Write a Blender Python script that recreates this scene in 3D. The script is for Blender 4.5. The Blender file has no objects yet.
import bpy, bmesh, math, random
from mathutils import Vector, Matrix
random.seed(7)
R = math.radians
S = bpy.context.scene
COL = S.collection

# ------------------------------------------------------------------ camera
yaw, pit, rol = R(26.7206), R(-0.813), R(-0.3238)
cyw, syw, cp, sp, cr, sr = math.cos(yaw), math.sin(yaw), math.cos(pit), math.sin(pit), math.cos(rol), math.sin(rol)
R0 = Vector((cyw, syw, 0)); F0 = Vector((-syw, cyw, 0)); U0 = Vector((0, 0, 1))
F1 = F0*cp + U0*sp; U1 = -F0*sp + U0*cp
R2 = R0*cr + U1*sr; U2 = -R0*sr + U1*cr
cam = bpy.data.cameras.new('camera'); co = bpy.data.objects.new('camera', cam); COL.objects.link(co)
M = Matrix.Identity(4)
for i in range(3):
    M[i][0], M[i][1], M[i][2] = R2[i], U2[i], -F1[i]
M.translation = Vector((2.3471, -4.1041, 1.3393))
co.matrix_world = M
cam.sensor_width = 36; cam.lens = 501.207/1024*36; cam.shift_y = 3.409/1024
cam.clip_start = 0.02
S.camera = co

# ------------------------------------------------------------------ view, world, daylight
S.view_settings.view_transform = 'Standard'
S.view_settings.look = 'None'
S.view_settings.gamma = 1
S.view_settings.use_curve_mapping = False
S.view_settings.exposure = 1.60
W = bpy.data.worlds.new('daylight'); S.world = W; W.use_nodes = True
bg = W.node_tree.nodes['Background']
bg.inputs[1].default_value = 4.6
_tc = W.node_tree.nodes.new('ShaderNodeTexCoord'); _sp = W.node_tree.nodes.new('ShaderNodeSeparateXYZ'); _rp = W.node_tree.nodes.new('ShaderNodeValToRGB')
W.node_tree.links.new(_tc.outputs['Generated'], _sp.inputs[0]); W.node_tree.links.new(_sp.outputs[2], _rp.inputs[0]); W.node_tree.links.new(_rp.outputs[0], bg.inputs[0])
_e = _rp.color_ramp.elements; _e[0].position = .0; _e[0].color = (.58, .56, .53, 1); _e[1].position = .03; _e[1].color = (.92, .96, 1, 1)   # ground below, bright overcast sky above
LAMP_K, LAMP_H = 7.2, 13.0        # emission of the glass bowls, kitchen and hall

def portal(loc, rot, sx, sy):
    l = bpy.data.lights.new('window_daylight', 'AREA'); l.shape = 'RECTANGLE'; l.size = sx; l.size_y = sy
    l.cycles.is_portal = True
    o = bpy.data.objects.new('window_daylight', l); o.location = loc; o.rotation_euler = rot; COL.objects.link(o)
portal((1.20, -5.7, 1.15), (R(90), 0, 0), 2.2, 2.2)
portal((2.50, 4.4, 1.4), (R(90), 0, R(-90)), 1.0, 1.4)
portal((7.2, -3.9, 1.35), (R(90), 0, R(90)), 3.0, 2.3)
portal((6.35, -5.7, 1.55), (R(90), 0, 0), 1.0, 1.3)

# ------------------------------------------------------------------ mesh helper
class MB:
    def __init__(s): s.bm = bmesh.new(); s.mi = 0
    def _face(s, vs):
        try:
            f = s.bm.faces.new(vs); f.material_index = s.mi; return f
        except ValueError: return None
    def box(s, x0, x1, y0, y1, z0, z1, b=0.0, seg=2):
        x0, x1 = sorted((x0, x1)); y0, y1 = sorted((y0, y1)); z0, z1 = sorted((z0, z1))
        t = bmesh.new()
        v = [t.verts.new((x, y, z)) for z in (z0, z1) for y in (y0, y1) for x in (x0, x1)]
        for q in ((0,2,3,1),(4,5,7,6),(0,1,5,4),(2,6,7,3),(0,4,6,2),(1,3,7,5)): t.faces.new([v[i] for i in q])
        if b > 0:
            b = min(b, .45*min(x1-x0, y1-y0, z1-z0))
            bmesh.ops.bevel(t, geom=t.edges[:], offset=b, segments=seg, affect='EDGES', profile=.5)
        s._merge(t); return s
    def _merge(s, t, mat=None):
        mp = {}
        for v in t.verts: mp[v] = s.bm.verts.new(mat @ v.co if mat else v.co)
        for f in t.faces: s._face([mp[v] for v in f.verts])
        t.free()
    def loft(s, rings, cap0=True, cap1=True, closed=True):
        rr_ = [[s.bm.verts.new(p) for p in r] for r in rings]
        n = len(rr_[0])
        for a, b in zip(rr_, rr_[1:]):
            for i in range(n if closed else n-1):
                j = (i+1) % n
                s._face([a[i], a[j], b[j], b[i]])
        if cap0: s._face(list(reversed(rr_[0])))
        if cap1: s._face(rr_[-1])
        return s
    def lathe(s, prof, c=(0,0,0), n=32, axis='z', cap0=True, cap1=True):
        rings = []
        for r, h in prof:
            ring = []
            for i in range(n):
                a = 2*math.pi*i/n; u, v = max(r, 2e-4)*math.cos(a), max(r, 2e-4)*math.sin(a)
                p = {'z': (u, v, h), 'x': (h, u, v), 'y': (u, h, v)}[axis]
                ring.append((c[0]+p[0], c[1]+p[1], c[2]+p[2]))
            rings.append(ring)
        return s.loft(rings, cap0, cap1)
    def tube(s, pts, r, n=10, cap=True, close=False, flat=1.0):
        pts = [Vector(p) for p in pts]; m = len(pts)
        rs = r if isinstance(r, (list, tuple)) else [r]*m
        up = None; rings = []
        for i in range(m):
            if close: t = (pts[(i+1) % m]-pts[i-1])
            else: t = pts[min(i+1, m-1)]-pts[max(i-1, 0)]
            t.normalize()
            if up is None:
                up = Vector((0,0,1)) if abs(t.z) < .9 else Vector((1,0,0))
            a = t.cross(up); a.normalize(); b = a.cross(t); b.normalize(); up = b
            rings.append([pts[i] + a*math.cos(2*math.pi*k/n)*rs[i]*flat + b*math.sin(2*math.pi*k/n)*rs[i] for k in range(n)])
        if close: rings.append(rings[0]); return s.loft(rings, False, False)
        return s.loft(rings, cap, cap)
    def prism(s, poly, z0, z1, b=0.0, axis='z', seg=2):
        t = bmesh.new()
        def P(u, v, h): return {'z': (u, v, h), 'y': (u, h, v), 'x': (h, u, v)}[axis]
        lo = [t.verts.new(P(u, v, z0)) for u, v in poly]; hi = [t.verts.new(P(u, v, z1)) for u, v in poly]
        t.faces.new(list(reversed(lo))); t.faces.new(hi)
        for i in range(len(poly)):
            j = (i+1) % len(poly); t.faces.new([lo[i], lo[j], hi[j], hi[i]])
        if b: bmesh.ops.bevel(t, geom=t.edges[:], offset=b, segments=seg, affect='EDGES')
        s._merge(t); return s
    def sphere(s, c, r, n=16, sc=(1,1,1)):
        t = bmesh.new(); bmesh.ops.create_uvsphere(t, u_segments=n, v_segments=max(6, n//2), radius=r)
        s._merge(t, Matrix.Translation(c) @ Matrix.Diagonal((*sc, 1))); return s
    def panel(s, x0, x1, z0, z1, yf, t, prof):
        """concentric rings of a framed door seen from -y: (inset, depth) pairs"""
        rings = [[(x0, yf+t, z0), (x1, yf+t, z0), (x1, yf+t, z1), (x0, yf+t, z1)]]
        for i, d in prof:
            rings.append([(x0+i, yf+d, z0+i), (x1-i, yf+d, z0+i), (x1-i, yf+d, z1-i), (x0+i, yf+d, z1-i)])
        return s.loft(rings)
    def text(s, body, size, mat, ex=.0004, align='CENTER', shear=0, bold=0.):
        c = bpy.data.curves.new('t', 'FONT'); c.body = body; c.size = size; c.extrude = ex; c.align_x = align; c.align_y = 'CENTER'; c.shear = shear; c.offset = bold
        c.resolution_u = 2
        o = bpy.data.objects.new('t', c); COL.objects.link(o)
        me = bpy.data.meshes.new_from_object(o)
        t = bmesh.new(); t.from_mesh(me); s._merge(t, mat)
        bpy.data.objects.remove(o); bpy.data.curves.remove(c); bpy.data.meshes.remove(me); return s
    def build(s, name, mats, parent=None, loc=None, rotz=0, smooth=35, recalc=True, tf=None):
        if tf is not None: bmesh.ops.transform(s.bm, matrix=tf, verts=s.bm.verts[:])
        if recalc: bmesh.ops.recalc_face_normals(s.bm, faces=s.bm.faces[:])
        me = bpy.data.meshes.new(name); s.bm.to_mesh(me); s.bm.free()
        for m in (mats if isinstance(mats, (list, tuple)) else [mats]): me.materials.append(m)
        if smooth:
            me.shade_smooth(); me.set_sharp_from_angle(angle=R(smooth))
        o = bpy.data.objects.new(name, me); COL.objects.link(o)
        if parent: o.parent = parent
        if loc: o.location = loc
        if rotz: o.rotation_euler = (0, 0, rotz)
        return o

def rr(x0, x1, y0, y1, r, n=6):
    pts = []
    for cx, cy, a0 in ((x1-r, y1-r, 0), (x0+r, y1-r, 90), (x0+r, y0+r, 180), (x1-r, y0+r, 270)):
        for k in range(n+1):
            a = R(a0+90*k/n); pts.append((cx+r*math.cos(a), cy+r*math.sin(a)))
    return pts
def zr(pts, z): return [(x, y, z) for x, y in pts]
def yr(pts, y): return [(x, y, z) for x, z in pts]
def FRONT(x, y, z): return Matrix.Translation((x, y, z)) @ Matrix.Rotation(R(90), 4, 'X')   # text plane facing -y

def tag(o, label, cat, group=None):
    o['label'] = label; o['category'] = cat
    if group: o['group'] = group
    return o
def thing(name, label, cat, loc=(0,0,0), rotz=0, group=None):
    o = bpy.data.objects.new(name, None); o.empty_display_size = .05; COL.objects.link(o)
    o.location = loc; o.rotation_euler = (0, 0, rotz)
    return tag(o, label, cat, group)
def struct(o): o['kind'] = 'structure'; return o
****
▶ _What is asked_
Reproduce verbatim only this range: the first line of the material through the line that contains "COL = S.collection", inclusive.

▶ _Answer to the task_
Write a Blender Python script that recreates this scene in 3D. The script is for Blender 4.5. The Blender file has no objects yet.
import bpy, bmesh, math, random
from mathutils import Vector, Matrix
random.seed(7)
R = math.radians
S = bpy.context.scene
COL = S.collection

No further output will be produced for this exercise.